When The Effort To Defeat Goodwin Liu Gets Rolling, You Can Thank Ed Whelan

Last week, President Obama nominated Goodwin Liu to a seat on the Ninth Circuit Court of Appeals and immediately Ed Whelan of the Ethics and Public Policy Center started attacked Liu through a series of Bench Memos posts, accusing him of engaging in “demagogic testimony against Justice Alito’s confirmation” and adhering “the living-constitutionalist gimmick that judges can redefine the Constitution to mean whatever they want it to mean.”

That was followed by a post claiming that the American Bar Association’s rating of Liu as “well qualified” was “a joke” before Whelan got around to critiquing things like Liu’s law-review articles and his views on issues like marriage equality and the death penalty.

Given the Liu was just nominated last week, the “Stop Liu” effort hasn’t really had a chance to get underway, but you can rest assured that once it does, it will be relying heavily on Whelan’s work in laying out the case for opposing his nomination, as you can see by this post by Bruce Hausknecht on Focus on the Family’s blog which consists almost entirely of links to Whelan’s Bench Memos posts:

Prof. Liu would be a perfect fit for the 9th Circuit

That is, if you’d like to continue the 9th Circuit’s reputation as the most bizarro, most liberal, most reversed appeals court in the federal system.

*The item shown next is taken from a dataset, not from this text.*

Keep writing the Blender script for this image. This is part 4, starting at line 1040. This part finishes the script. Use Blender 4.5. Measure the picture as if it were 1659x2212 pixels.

Liu, a Berkeley law professor, was nominated by President Obama for a vacant seat on the 9th Circuit U.S. Court of Appeals headquartered in San Francisco. An under-qualified but outspoken liberal, he has managed in his short few years out of law school to burnish and publicize his liberal credentials.

He’s a former board member for an exclusive list of far Left organizations: the ACLU of California, the American Constitution Society of Northern California, and the National Women’s Law Center. He managed to get himself invited to Justice Alito’s confirmation hearings to mischaracterize and then demagogue to the Judiciary committee about Alito’s record.

Liu wrote an op-ed criticizing California’s Prop 8 marriage amendment and the seven million citizens who voted for it by labeling it as “the will of a narrow and ultimately temporary majority.”

And last but certainly not least, Liu firmly has stated his belief in the desirability of courts making law from the bench: “What we mean by [constitutional] fidelity is that the Constitution should be interpreted in ways that adapt its principles and its text to the challenges and conditions of our society in every succeeding generation.”

This guy’s confirmation hearings should be interesting.